Biden’s federal land-grab

Some argue that states can’t afford to manage this land themselves. But if the states can’t afford it, how can Washington? We’re $35 trillion in debt. Entitlements are strained, infrastructure is crumbling, and the Bureau of Land Management, Forest Service, and National Park Service are billions of dollars behind in basic maintenance. Roads, firebreaks, and trails are falling apart.

The Biden administration quietly embraced something called the “30 by 30” initiative, a plan to lock up 30% of all U.S. land and water under federal “conservation” by 2030. The real goal is 50% by 2050.

That entails half of the country being taken away from you, controlled not by the people who live there but by technocrats in D.C.

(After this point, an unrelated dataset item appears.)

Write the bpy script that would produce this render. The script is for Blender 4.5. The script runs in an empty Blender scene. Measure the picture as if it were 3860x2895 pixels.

You think that won’t affect your ability to hunt, fish, graze cattle, or cut timber? Think again. It won’t be conservatives who stop you from building a cabin, raising cattle, or teaching your grandkids how to shoot a rifle. It’ll be the same radical environmentalists who treat land as sacred — unless it’s your truck, your deer stand, or your back yard.

Land as collateral

Moreover, the U.S. Treasury is considering putting federally owned land on the national balance sheet, listing your parks, forests, and hunting grounds as collateral.

What happens if America defaults on its debt?

David McNew / Stringer | Getty Images

Do you think our creditors won’t come calling? Imagine explaining to your kids that the lake you used to fish in is now under foreign ownership, that the forest you hunted in belongs to China.

This is not hypothetical. This is the logical conclusion of treating land like a piggy bank.

The American way

There’s a better way — and it’s the American way.

Let the people who live near the land steward it. Let ranchers, farmers, sportsmen, and local conservationists do what they’ve done for generations.

Did you know that 75% of America’s wetlands are on private land? Or that the most successful wildlife recoveries — whitetail deer, ducks, wild turkeys — didn’t come from Washington but from partnerships between private landowners and groups like Ducks Unlimited?

Private stewardship works. It’s local. It’s accountable. It’s incentivized. When you break it, you fix it. When you profit from the land, you protect it.

This is not about selling out. It’s about buying in — to freedom, to responsibility, to the principle of constitutional self-governance.

So when you hear the pundits cry foul over 3 million acres of federal land, remember: We don’t need Washington to protect our land. We need Washington to get out of the way.

Because this isn’t just about land. It’s about liberty. And once liberty is lost, it doesn’t come back easily.